Versatilità dell’artista nella capacità di essere l’interprete ideale per due autori così diversi come Fellini e Ferreri sta appunto la migliore dimostrazione di quanto vasta possa essere la gamma delle risorse di Mastroianni. E se tra gli oltre 100 film della sua carriera numerose sono le concessioni commerciali, non mancano esempi di scelte rischiose. Cauto,
invece, è sempre stato nell’accettare offerte di cinematografie straniere.

Ha rifiutato ostinatamente quelle di Hollywood, propiziate dalle candidature all’Oscar, per le difficoltà di recitare in una lingua non sua e per il timore di affrontare metodi di lavoro diversi. Comunque, le poche volte che si è lasciato convincere, non gli è andata bene. Se l’è appena cavata con ‘Vita privata’ di Malle e Leone ultimo (1970) di John Boorman, ma ha fatto un trionfo col frivolo Diamanti a colazione (1968) del britannico Christopher Morahan. In tanta attività egli però recrimina soltanto che nessuno abbia mai pensato di fargli interpretare “l’Oblomov” di Goncarov, un personaggio nei cui tratti psicologici dice di riconoscersi completamente.

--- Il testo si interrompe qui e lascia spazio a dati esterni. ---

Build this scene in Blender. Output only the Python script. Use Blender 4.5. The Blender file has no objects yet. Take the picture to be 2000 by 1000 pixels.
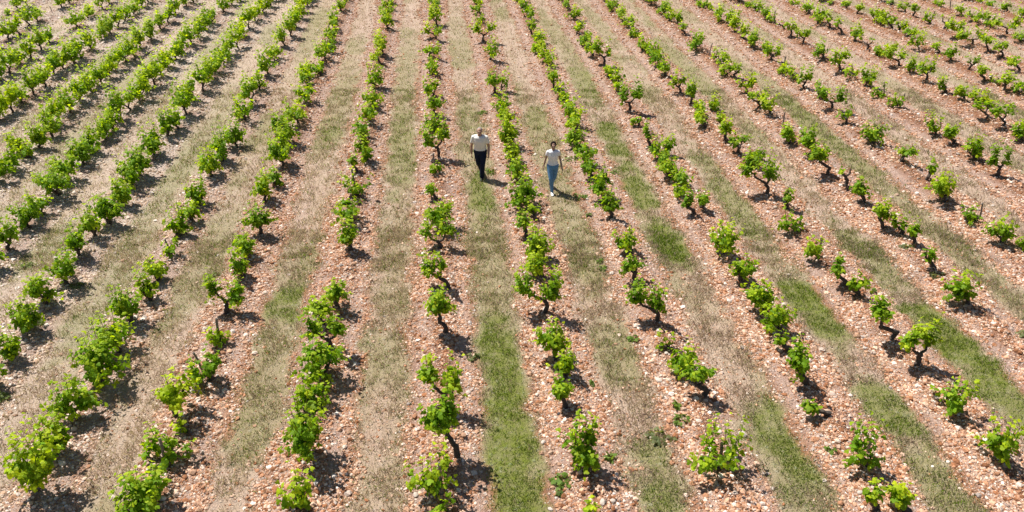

Mastroianni dichiarò:“Recitare è un piacere, è una grande emozione. Perché uno fantastica, racconta delle fiabe, a volte divertenti, a volte tragiche – ma non essendo mai veramente coinvolto. Recitare è un atto d’amore verso la creatura/personaggio nella quale ci si trasforma sul palcoscenico o sul set.” Nella sua carriera ha interpretato ruoli in generi diversi: dalla commedia sentimentale al dramma, dalla satira di costume
al film storico fino ad arrivare al grottesco e al surreale sapendo interpretare con sublime maestria la sua professione a livello internazionale.

Ci lasciò il 19 dicembre del 1996 a causa di un male incurabile nella città di Parigi. La sua scomparsa, come è capitato ad altri grandissimi dopo lui, ha lasciato un vuoto incolmabile, difficile da riempire nel mondo della settima arte.